__What is needed__
Starting at the first line of the data below, write out each line exactly until you reach the line containing "R = math.radians", and include that line too.

__Information supplied__
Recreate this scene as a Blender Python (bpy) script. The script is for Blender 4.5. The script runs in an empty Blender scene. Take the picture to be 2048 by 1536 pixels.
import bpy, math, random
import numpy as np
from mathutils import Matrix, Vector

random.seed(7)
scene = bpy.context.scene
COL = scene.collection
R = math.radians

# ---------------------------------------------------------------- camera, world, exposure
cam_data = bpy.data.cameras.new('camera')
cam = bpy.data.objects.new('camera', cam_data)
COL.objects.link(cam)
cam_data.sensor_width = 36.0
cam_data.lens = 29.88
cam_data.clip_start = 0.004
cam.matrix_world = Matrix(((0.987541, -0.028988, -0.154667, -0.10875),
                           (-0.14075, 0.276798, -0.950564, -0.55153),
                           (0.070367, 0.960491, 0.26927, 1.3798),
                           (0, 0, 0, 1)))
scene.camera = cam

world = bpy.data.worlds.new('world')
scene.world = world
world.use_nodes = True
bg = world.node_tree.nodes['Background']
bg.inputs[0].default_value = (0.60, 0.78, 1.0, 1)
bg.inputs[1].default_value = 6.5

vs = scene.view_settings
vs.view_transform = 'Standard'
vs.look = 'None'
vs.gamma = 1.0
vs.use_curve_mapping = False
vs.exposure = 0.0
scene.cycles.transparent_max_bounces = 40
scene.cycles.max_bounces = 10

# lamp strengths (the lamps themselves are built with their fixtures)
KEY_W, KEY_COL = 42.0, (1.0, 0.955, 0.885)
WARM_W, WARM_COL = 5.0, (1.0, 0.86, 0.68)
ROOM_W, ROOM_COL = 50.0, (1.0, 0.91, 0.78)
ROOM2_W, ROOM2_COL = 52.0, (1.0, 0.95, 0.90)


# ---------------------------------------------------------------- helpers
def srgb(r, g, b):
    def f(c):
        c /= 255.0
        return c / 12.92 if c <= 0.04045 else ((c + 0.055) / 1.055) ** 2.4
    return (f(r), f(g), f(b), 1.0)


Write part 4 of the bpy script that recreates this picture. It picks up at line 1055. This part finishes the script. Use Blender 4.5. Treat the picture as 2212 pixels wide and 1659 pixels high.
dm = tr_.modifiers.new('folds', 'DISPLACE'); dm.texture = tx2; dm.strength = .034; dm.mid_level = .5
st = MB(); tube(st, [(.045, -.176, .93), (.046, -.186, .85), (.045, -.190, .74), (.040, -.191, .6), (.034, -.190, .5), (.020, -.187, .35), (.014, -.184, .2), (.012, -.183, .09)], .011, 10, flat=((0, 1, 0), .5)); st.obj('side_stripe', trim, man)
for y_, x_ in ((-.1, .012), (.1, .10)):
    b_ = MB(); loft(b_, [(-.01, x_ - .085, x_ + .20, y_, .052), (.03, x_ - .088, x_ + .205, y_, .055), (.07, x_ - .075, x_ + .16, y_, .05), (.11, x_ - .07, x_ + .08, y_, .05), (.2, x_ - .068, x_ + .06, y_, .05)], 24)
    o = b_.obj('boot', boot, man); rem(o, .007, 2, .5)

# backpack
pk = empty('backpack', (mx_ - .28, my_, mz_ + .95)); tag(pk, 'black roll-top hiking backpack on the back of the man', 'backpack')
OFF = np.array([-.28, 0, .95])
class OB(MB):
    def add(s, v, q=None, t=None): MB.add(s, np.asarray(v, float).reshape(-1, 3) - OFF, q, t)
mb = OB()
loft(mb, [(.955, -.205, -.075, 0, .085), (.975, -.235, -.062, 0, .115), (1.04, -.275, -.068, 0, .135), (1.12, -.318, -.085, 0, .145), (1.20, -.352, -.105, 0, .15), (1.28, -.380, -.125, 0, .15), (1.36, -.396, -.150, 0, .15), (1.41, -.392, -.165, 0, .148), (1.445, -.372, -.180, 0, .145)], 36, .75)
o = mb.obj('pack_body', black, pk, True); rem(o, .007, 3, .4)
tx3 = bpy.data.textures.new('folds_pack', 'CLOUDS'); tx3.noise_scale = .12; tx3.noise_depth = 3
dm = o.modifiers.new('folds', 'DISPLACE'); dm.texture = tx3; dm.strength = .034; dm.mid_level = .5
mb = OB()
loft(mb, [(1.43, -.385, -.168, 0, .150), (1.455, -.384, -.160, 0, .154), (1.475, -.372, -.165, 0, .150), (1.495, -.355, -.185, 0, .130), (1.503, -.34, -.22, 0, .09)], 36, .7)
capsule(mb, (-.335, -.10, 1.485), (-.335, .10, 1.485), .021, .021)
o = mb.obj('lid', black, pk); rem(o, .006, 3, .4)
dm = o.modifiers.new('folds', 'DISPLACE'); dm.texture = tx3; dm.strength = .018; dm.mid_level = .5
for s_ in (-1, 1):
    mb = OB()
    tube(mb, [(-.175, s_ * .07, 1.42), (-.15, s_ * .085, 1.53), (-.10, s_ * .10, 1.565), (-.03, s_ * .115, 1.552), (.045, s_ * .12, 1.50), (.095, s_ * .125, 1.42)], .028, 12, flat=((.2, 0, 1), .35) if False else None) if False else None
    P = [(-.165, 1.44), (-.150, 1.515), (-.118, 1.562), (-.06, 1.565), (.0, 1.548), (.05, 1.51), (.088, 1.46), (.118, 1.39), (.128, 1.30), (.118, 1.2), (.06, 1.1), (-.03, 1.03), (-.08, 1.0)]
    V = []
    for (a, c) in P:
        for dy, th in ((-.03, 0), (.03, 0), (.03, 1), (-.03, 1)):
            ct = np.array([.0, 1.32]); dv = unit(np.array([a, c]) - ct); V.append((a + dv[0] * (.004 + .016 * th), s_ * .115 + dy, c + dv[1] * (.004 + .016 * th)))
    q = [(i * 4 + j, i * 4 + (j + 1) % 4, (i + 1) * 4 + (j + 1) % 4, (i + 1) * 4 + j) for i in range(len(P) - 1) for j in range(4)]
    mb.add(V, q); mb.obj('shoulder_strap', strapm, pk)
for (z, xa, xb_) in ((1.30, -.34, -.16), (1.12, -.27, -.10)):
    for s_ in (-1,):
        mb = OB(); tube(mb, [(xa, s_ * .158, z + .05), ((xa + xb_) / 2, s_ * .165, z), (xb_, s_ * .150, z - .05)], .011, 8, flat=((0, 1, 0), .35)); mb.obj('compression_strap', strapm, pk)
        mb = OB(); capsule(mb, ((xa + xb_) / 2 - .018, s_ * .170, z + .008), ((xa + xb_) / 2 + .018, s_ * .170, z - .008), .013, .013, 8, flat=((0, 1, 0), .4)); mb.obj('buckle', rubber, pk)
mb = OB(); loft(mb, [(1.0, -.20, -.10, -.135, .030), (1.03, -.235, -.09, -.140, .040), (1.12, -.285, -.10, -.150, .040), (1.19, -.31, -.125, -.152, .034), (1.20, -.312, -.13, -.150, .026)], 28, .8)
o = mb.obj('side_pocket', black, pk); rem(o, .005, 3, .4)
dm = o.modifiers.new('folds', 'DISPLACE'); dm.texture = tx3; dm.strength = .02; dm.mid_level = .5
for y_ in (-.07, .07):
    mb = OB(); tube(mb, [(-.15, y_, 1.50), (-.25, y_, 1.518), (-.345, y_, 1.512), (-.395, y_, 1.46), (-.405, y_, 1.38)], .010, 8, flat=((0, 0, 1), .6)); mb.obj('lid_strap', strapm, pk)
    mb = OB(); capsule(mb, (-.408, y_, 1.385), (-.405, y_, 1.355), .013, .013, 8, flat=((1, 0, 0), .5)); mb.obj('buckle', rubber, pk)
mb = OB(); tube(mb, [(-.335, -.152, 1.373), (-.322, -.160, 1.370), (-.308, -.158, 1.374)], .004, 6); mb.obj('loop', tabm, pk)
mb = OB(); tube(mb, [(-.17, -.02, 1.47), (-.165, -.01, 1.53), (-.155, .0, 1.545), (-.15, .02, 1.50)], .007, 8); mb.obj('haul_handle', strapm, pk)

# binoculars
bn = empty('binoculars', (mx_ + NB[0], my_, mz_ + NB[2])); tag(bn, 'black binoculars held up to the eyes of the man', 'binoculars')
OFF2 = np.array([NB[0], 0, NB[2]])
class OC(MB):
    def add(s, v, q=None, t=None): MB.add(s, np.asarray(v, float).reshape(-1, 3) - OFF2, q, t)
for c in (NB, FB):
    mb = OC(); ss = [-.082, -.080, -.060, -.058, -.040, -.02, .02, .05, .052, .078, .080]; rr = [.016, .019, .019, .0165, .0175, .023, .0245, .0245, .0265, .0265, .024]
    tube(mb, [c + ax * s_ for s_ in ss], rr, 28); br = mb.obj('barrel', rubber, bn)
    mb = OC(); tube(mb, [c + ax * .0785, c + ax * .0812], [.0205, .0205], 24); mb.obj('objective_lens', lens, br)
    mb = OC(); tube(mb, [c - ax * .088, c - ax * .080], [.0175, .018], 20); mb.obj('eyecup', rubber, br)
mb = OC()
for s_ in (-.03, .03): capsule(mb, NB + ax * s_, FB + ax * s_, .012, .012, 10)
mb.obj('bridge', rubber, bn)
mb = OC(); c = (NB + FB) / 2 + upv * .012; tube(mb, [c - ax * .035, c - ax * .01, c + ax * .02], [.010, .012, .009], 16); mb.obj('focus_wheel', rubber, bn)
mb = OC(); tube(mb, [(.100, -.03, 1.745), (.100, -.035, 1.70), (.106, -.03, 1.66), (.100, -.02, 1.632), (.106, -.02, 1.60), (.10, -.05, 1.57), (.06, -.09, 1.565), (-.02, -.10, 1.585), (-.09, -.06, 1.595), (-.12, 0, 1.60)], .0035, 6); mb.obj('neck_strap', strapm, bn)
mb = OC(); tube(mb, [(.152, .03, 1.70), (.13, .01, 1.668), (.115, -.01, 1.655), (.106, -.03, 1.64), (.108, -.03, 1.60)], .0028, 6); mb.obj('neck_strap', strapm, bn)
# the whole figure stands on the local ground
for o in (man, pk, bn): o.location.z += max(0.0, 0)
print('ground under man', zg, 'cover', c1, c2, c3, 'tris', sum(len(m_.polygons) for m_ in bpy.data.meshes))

__Solution to the problem__
Recreate this scene as a Blender Python (bpy) script. The script is for Blender 4.5. The script runs in an empty Blender scene. Take the picture to be 2048 by 1536 pixels.
import bpy, math, random
import numpy as np
from mathutils import Matrix, Vector

random.seed(7)
scene = bpy.context.scene
COL = scene.collection
R = math.radians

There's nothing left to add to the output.